A FT-101 will typically deliver a higher PEP in AM mode than in SSB mode.
The SSB peak output is limited by the ALC, a circuit that monitors for grid current in the final tubes. At the first hint of grid current, the transmit gain is reduced. IMHO an incredibly clever way of doing this.
But in AM mode, no such limit is in place. Turn it up and you get burned rubber in this mode. And a few other parts we came to nickname collectively "11-meter burn". Parts in both the driver and final stages bear the stress of excess drive.
But apparently the sound of the waveform you get is found pleasing by those who cherish overdriven AM transmit. There is a trimmer capacitor in the dedicated AM modulator circuit. It will influence the ratio of peak modulated power to carrier power. Normally it's set for max forward swing short of where it distorts the peaks.

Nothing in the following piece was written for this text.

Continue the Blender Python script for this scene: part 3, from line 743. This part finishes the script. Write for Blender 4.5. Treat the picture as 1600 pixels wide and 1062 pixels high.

This ratio, of the minimum carrier power needed to maintain full modulated peak power is all over the map. Wasn't a controlled parameter spelled out in the specs, so what any one radio will do is kinda random. Anyone who sees more than a dozen of the same radio model will know that the max performance each one can deliver will not be exactly the same from one specimen to the next. You might have to turn the carrier up to 75 Watts before the modulated peaks stop increasing alongside the carrier level. Or the peaks may increase no further past the 15-Watt carrier level.
The average we have found for most of the E radios was between 20 and 45 Watts. There will always be a threshold carrier level where the modulation peaks won't increase any further with increased carrier.
And there is a way to fudge this and improve the 'swing ratio' of this model, but that will have to wait for another day.